## WHAT IS EXPECTED
Drop all images and give the records again exactly.

## INPUT FOR THIS TASK
** BEGIN **
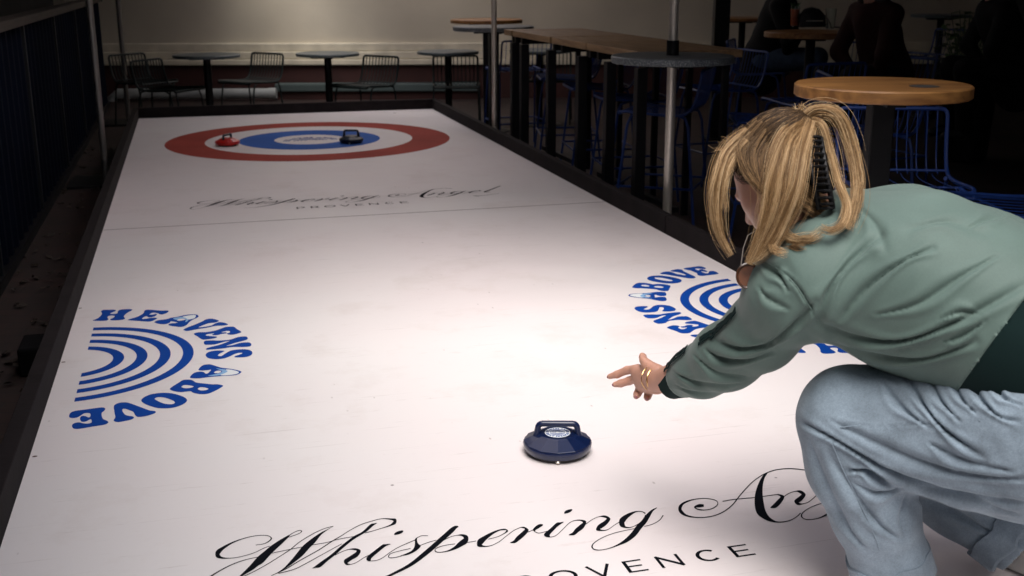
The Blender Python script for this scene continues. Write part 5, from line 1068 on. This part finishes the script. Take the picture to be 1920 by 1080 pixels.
# ------------------------------------------------------------------ seated guests in the dim background
def seated(x, y, heading, coatc, legc, hairc, label, lean=.12, seat_h=.68, arm=(.20, .03), longhair=True, sleeve=None):
    h = math.radians(heading); f = np.array([math.cos(h), math.sin(h), 0.]); s = np.array([-f[1], f[0], 0.]); z = np.array([0, 0, 1.])
    B = np.array([x, y, seat_h+.09])
    def P_(a, b, c): return B+f*a+s*b+z*c
    chest = P_(lean*.8, 0, .34); nk_ = P_(lean, 0, .50); hd = P_(lean+.05, 0, .64)
    J_ = {}
    for k in (-1, 1):
        J_['sh', k] = P_(lean*.9, k*.17, .43); J_['el', k] = P_(lean*.9+.10, k*.22, .17); J_['wr', k] = P_(arm[0], k*.12, arm[1])
        J_['hip', k] = P_(.0, k*.09, .0); J_['kn', k] = P_(.42, k*.13, .02); J_['an', k] = P_(.38, k*.12, -.40); J_['to', k] = P_(.52, k*.13, -.46)
    def body(P):
        A = [f, s, z]
        d = ell(P, hd+z*.02, A, (.092, .074, .105)); d = smin(d, ell(P, hd+f*.03-z*.06, A, (.055, .05, .06)), .03); d = smin(d, cone(P, hd+f*.085, hd+f*.105-z*.03, .009, .012), .012)
        d = smin(d, cone(P, hd-z*.05, nk_, .05, .052), .03); d = smin(d, cone(P, nk_, chest, .06, .12), .04); d = smin(d, cone(P, chest, P_(0, 0, .02), .115, .12), .05)
        for k in (-1, 1):
            d = smin(d, cone(P, J_['sh', k], J_['el', k], .045, .036), .03); d = smin(d, cone(P, J_['el', k], J_['wr', k], .036, .024), .02)
            d = smin(d, cone(P, J_['wr', k], J_['wr', k]+f*.07, .026, .022), .02)
            for q in range(4): d = smin(d, cone(P, J_['wr', k]+f*.07+s*(q-1.5)*.018, J_['wr', k]+f*(.13+.01*(q in (1, 2)))+s*(q-1.5)*.02-z*.02, .009, .007), .006)
            d = smin(d, cone(P, J_['wr', k]+f*.02-s*k*.02, J_['wr', k]+f*.07-s*k*.045, .011, .008), .008)
            d = smin(d, cone(P, J_['hip', k], J_['kn', k], .08, .055), .03); d = smin(d, cone(P, J_['kn', k], J_['an', k], .052, .036), .02)
        return d
    lo_, hi_ = B+np.array([-.62, -.62, -.60]), B+np.array([.62, .62, .80])
    Vv, Ff = surface(body, lo_, hi_, .012); o0 = np.array([x, y, 0.])
    pr = meshobj('person', Vv-o0, Ff, M['skin'], None); pr.location = (x, y, 0); setp(pr, label, 'person')
    def coat(P):
        d = cone(P, P_(lean*.9, 0, .40), P_(0, 0, .02), .145, .165); d = smin(d, cone(P, P_(lean, -.12, .43), P_(lean, .12, .43), .075, .075), .05)
        d = smin(d, cone(P, P_(0, 0, .02), P_(-.03, 0, -.12), .17, .18), .05)
        for k in (-1, 1): d = smin(d, cone(P, J_['sh', k], J_['el', k], .068, .058), .03); d = smin(d, cone(P, J_['el', k], J_['wr', k], .056, .042), .02)
        return np.maximum(d, -(np.linalg.norm(P-(nk_+f*.03+z*.04), axis=-1)-.075))
    Vc, Fc = surface(coat, lo_, hi_, .012); Vc = relax(Vc, Fc, 1)+0; Vc += normals(Vc, Fc)*(noise3(Vc, 30, int(x*10) % 50)*.006)[:, None]; meshobj('coat', Vc, Fc, coatc, pr, o0)
    def trs(P):
        d = None
        for k in (-1, 1):
            e = smin(cone(P, J_['hip', k], J_['kn', k], .105, .078), cone(P, J_['kn', k], J_['an', k], .078, .062), .02); d = e if d is None else smin(d, e, .02)
        return d
    Vc, Fc = surface(trs, lo_, hi_, .012); Vc += normals(Vc, Fc)*(noise3(Vc, 40, 4)*.004)[:, None]; meshobj('trousers', Vc, Fc, legc, pr, o0)
    def hr(P):
        d = ell(P, hd-f*.018+z*.035, [f, s, z], (.10, .086, .105))
        if longhair:
            for k in (-1, 1): d = smin(d, cone(P, hd+s*k*.065-f*.02, P_(lean+.02, k*.10, .36), .04, .035), .03)
        return np.maximum(d, (P-(hd+f*.045)) @ (f*.9-z*.25).astype(np.float32))
    Vc, Fc = surface(hr, lo_, hi_, .011); meshobj('hair', Vc, Fc, hairc, pr, o0)
    for k in (-1, 1):
        def sho(P): return cone(P, J_['an', k]-z*.04, J_['to', k], .045, .034)
        Vc, Fc = surface(sho, J_['an', k]-.2, J_['an', k]+.22, .014); meshobj('shoe', Vc, Fc, M['black'], pr, o0)
dk = mat('black_coat', (.006, .006, .007), .85, noise=(9, .3), spec=.2); rd = mat('oxblood_coat', (.022, .007, .006), .9, noise=(9, .3), spec=.2)
dh = mat('dark_brown_hair', (.018, .010, .006), .5, noise=(60, .4)); bj = mat('blue_jeans', (.05, .075, .12), .9, noise=(30, .25), spec=.2); gt = mat('grey_knit', (.10, .11, .115), .9, noise=(50, .2))
seated(*at(1432, 128, .70)[:2], -35, dk, bj, dh, 'person in black top and blue jeans seated left of the brown table with glasses')
seated(*ray(1664, 118, 7.8)[:2], 190, rd, mat('dark_trousers', (.010, .009, .010), .9, spec=.2), dh, 'person in dark oxblood coat seated right of the brown table with glasses', lean=.16)
seated(*ray(1905, 120, 8.3)[:2], 165, dk, dk, dh, 'person in black seated at the far right beside the green plant', lean=.2, longhair=False)
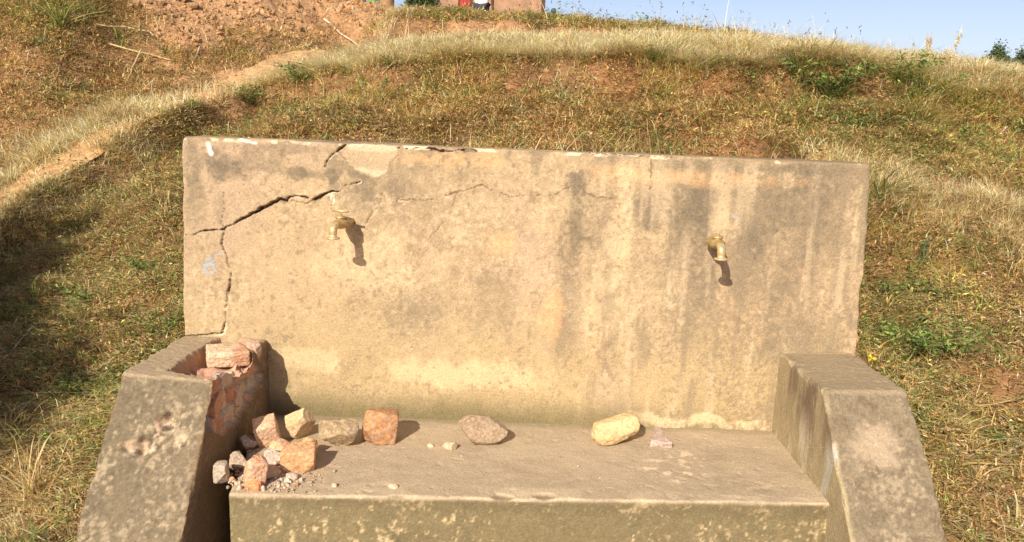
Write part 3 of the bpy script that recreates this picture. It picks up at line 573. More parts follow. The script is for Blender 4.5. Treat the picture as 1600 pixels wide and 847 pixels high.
** END **
## ANSWER TO THE EXERCISE
The Blender Python script for this scene continues. Write part 5, from line 1068 on. This part finishes the script. Take the picture to be 1920 by 1080 pixels.
# ------------------------------------------------------------------ seated guests in the dim background
def seated(x, y, heading, coatc, legc, hairc, label, lean=.12, seat_h=.68, arm=(.20, .03), longhair=True, sleeve=None):
    h = math.radians(heading); f = np.array([math.cos(h), math.sin(h), 0.]); s = np.array([-f[1], f[0], 0.]); z = np.array([0, 0, 1.])
    B = np.array([x, y, seat_h+.09])
    def P_(a, b, c): return B+f*a+s*b+z*c
    chest = P_(lean*.8, 0, .34); nk_ = P_(lean, 0, .50); hd = P_(lean+.05, 0, .64)
    J_ = {}
    for k in (-1, 1):
        J_['sh', k] = P_(lean*.9, k*.17, .43); J_['el', k] = P_(lean*.9+.10, k*.22, .17); J_['wr', k] = P_(arm[0], k*.12, arm[1])
        J_['hip', k] = P_(.0, k*.09, .0); J_['kn', k] = P_(.42, k*.13, .02); J_['an', k] = P_(.38, k*.12, -.40); J_['to', k] = P_(.52, k*.13, -.46)
    def body(P):
        A = [f, s, z]
        d = ell(P, hd+z*.02, A, (.092, .074, .105)); d = smin(d, ell(P, hd+f*.03-z*.06, A, (.055, .05, .06)), .03); d = smin(d, cone(P, hd+f*.085, hd+f*.105-z*.03, .009, .012), .012)
        d = smin(d, cone(P, hd-z*.05, nk_, .05, .052), .03); d = smin(d, cone(P, nk_, chest, .06, .12), .04); d = smin(d, cone(P, chest, P_(0, 0, .02), .115, .12), .05)
        for k in (-1, 1):
            d = smin(d, cone(P, J_['sh', k], J_['el', k], .045, .036), .03); d = smin(d, cone(P, J_['el', k], J_['wr', k], .036, .024), .02)
            d = smin(d, cone(P, J_['wr', k], J_['wr', k]+f*.07, .026, .022), .02)
            for q in range(4): d = smin(d, cone(P, J_['wr', k]+f*.07+s*(q-1.5)*.018, J_['wr', k]+f*(.13+.01*(q in (1, 2)))+s*(q-1.5)*.02-z*.02, .009, .007), .006)
            d = smin(d, cone(P, J_['wr', k]+f*.02-s*k*.02, J_['wr', k]+f*.07-s*k*.045, .011, .008), .008)
            d = smin(d, cone(P, J_['hip', k], J_['kn', k], .08, .055), .03); d = smin(d, cone(P, J_['kn', k], J_['an', k], .052, .036), .02)
        return d
    lo_, hi_ = B+np.array([-.62, -.62, -.60]), B+np.array([.62, .62, .80])
    Vv, Ff = surface(body, lo_, hi_, .012); o0 = np.array([x, y, 0.])
    pr = meshobj('person', Vv-o0, Ff, M['skin'], None); pr.location = (x, y, 0); setp(pr, label, 'person')
    def coat(P):
        d = cone(P, P_(lean*.9, 0, .40), P_(0, 0, .02), .145, .165); d = smin(d, cone(P, P_(lean, -.12, .43), P_(lean, .12, .43), .075, .075), .05)
        d = smin(d, cone(P, P_(0, 0, .02), P_(-.03, 0, -.12), .17, .18), .05)
        for k in (-1, 1): d = smin(d, cone(P, J_['sh', k], J_['el', k], .068, .058), .03); d = smin(d, cone(P, J_['el', k], J_['wr', k], .056, .042), .02)
        return np.maximum(d, -(np.linalg.norm(P-(nk_+f*.03+z*.04), axis=-1)-.075))
    Vc, Fc = surface(coat, lo_, hi_, .012); Vc = relax(Vc, Fc, 1)+0; Vc += normals(Vc, Fc)*(noise3(Vc, 30, int(x*10) % 50)*.006)[:, None]; meshobj('coat', Vc, Fc, coatc, pr, o0)
    def trs(P):
        d = None
        for k in (-1, 1):
            e = smin(cone(P, J_['hip', k], J_['kn', k], .105, .078), cone(P, J_['kn', k], J_['an', k], .078, .062), .02); d = e if d is None else smin(d, e, .02)
        return d
    Vc, Fc = surface(trs, lo_, hi_, .012); Vc += normals(Vc, Fc)*(noise3(Vc, 40, 4)*.004)[:, None]; meshobj('trousers', Vc, Fc, legc, pr, o0)
    def hr(P):
        d = ell(P, hd-f*.018+z*.035, [f, s, z], (.10, .086, .105))
        if longhair:
            for k in (-1, 1): d = smin(d, cone(P, hd+s*k*.065-f*.02, P_(lean+.02, k*.10, .36), .04, .035), .03)
        return np.maximum(d, (P-(hd+f*.045)) @ (f*.9-z*.25).astype(np.float32))
    Vc, Fc = surface(hr, lo_, hi_, .011); meshobj('hair', Vc, Fc, hairc, pr, o0)
    for k in (-1, 1):
        def sho(P): return cone(P, J_['an', k]-z*.04, J_['to', k], .045, .034)
        Vc, Fc = surface(sho, J_['an', k]-.2, J_['an', k]+.22, .014); meshobj('shoe', Vc, Fc, M['black'], pr, o0)
dk = mat('black_coat', (.006, .006, .007), .85, noise=(9, .3), spec=.2); rd = mat('oxblood_coat', (.022, .007, .006), .9, noise=(9, .3), spec=.2)
dh = mat('dark_brown_hair', (.018, .010, .006), .5, noise=(60, .4)); bj = mat('blue_jeans', (.05, .075, .12), .9, noise=(30, .25), spec=.2); gt = mat('grey_knit', (.10, .11, .115), .9, noise=(50, .2))
seated(*at(1432, 128, .70)[:2], -35, dk, bj, dh, 'person in black top and blue jeans seated left of the brown table with glasses')
seated(*ray(1664, 118, 7.8)[:2], 190, rd, mat('dark_trousers', (.010, .009, .010), .9, spec=.2), dh, 'person in dark oxblood coat seated right of the brown table with glasses', lean=.16)
seated(*ray(1905, 120, 8.3)[:2], 165, dk, dk, dh, 'person in black seated at the far right beside the green plant', lean=.2, longhair=False)
Write part 3 of the bpy script that recreates this picture. It picks up at line 573. More parts follow. The script is for Blender 4.5. Treat the picture as 1600 pixels wide and 847 pixels high.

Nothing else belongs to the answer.